Bertagna enjoyed a brief college coaching career at Harvard University in the late 1970s, serving as Men's Junior Varsity Coach in 1976-77 before launching Harvard's women's ice hockey program in 1977-78. He served as head coach of Harvard Women's Hockey for two seasons. Beginning with this experience, Bertagna has dedicated his professional years to advancing the interests of women's ice hockey.

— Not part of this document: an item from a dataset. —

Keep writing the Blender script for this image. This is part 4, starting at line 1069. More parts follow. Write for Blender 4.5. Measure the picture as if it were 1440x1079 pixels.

As a player, Bertagna began at Arlington (Mass.) High School, before going on to Harvard University. A two-year starter at Harvard (1971-72 and 1972-73), Bertagna led the Ivy League with a 2.45 GAA in 1972. After Harvard, he played professionally for the Milwaukee Admirals and in Cortina, Italy. He helped lead his S.G. Cortina d'Ampezzo squad to the 1975 Italian Championship.

Bertagna and his wife Kathy, a two-sport athlete at Bates College, reside in Gloucester with their three children, Bobby, Joey, and Grace.